Derivative traces back to water. Latin derivare meant to lead water away from a stream or to divert a channel from a river, from de- (away from) and rivus (stream). The image is concrete and agricultural: a farmer cuts a channel from a brook to irrigate a field. The diverted water flows from the original source but serves a different purpose. Late Latin derivativus extended this to mean anything drawn from a source.
The word entered English in the 15th century and immediately found use in grammar. A derivative word is one formed from another: darkness from dark, quickly from quick, unhappy from happy. The grammatical application preserves the water metaphor perfectly — the derived word flows from its source word like a channel from a river.

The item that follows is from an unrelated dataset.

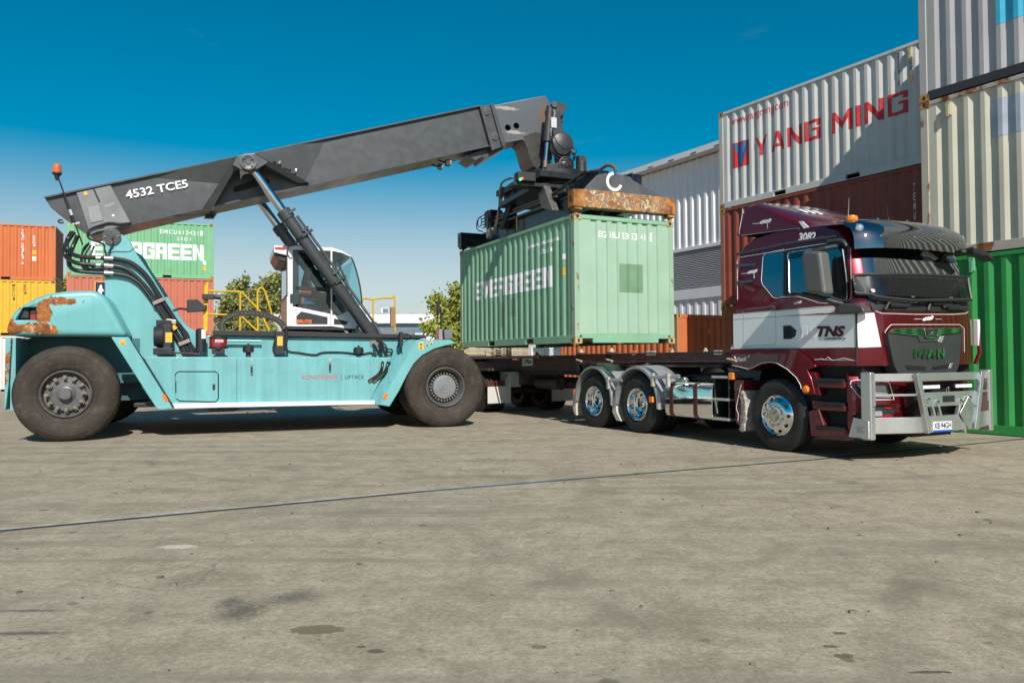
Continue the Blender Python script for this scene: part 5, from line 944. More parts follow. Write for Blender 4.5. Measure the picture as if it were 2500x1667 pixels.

Mathematics adopted derivative in the 17th century for the function that describes the rate of change of another function. Newton and Leibniz, developing calculus independently, needed vocabulary for operations that extract new mathematical objects from existing ones. Derivative served because the calculated function is derived from the original, flowing from it through a specific operation.
The financial use, now the most publicly prominent, developed in the late 20th century. A financial derivative — options, futures, swaps, and similar instruments — derives its value from an underlying asset such as a stock, bond, commodity, or interest rate. The derivative does not contain the asset itself; its value flows from the asset's performance, exactly as an irrigation channel's flow depends on the river it was cut from.
Latin rivus also produced river (through French riviere), rival (originally someone sharing the same stream), rivulet (a small stream), and arrive (to reach the shore, to come to the riverbank). All these words share the ancient image of flowing water that the farmers who first dug derivative channels would have recognized immediately.